13 July 2005

Do they "sort of" torture you once they've arrested you?

Topic:

In its continuing search for a technological "silver bullet" that will eliminate the threat of terrorism, the intelligence community has turned to face recognition.

Now, given that my own particular face recognition abilities regularly let me down, maybe I'm overly skeptical of this. But as far as I know, there isn't even software that can recognize the letter "A" in all the cases where humans can.

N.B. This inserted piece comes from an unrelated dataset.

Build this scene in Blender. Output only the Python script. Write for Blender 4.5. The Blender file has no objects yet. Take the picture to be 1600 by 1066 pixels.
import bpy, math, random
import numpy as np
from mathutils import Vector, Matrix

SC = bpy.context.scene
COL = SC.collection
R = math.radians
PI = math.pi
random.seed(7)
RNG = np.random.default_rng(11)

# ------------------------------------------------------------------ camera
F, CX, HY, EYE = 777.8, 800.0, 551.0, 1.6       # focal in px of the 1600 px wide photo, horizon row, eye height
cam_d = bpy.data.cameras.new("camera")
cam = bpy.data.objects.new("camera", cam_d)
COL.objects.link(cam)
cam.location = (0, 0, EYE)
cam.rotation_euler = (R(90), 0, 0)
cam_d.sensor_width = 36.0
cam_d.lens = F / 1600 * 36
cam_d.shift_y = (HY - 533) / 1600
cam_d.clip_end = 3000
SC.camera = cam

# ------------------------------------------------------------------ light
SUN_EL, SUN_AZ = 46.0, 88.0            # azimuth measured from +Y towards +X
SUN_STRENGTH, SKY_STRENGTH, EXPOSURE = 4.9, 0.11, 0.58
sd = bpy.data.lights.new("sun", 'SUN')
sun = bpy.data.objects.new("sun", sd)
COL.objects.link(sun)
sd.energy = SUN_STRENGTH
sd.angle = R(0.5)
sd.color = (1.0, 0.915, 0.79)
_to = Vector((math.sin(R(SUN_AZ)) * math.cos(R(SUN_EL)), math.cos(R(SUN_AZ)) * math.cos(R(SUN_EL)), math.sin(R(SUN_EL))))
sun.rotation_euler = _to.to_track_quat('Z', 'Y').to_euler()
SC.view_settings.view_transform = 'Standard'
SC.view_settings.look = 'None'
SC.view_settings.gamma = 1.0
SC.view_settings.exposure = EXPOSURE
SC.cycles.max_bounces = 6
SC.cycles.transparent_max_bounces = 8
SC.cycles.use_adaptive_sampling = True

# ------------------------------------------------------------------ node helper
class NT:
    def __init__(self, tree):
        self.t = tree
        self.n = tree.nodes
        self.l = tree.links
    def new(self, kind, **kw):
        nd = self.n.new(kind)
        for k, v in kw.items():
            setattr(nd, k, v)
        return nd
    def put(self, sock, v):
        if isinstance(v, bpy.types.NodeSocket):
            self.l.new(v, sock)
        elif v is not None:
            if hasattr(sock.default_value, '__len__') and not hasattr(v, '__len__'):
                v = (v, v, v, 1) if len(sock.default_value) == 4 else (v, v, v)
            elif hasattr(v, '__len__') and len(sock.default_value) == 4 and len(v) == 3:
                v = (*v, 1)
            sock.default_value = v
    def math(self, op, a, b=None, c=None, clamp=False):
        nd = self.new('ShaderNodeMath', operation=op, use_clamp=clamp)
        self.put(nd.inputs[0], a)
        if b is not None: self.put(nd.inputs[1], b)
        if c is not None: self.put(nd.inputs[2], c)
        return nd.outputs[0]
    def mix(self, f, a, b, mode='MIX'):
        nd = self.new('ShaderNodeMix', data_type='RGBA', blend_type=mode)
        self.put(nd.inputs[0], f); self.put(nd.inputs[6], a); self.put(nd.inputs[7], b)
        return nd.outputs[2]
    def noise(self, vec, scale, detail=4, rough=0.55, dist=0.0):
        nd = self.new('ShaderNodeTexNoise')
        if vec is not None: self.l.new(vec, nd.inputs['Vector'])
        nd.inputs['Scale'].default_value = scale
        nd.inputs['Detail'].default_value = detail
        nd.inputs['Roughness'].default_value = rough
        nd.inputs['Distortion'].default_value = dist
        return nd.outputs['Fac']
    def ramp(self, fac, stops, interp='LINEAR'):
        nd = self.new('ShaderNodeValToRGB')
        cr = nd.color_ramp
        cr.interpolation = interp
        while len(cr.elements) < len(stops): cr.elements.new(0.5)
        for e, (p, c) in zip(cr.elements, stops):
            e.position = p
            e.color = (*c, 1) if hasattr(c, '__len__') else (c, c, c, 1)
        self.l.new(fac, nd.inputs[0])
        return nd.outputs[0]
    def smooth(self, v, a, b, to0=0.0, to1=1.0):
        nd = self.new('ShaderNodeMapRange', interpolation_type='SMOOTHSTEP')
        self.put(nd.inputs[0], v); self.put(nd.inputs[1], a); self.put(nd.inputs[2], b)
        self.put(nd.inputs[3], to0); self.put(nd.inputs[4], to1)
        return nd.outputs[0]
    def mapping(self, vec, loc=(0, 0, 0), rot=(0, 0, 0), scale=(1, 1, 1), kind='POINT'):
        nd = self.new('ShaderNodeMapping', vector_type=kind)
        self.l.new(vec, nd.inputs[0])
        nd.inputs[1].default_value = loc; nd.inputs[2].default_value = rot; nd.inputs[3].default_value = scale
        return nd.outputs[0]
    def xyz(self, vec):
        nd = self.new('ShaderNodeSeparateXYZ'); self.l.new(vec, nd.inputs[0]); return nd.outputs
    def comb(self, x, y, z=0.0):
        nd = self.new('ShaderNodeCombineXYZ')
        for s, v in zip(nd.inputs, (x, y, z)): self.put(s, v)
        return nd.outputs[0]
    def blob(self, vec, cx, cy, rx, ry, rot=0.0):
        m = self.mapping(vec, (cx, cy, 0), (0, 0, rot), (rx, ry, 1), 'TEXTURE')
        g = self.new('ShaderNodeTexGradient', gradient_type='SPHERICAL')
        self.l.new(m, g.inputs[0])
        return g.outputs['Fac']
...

Luckily, the maker of this system is managing expectations:
"It does a reasonable job of matching people that sort of look alike," Pixlogic chief executive officer Joseph Santucci said. "Most [competing] software tools only work under constrained circumstances."
Designers of alarm systems like this face two competing problems, known as Type I and Type II errors. A Type I error is one where the thing to be detected exists, but isn't detected. In this case, the Type I error is where it fails to match a terrorist to his picture. Type II errors are the converse; the thing doesn't exist, but the alarm goes off anyway. When you're walking around and are mistakenly picked up as a terrorist because this system said you looked like one, that's a Type II error.

There's a tradeoff between the two types of errors. If you want one type to happpen rarely, the other type will happen more often. And both types are big problems. Not identifying a known terrorist who then goes on to kill is one; but a system that causes police to arrest many innocent people can lead to a tendency to ignore those identifications, just as no one pays attention to car alarms anymore.

Any guesses as to what balance they will strike on the two error types?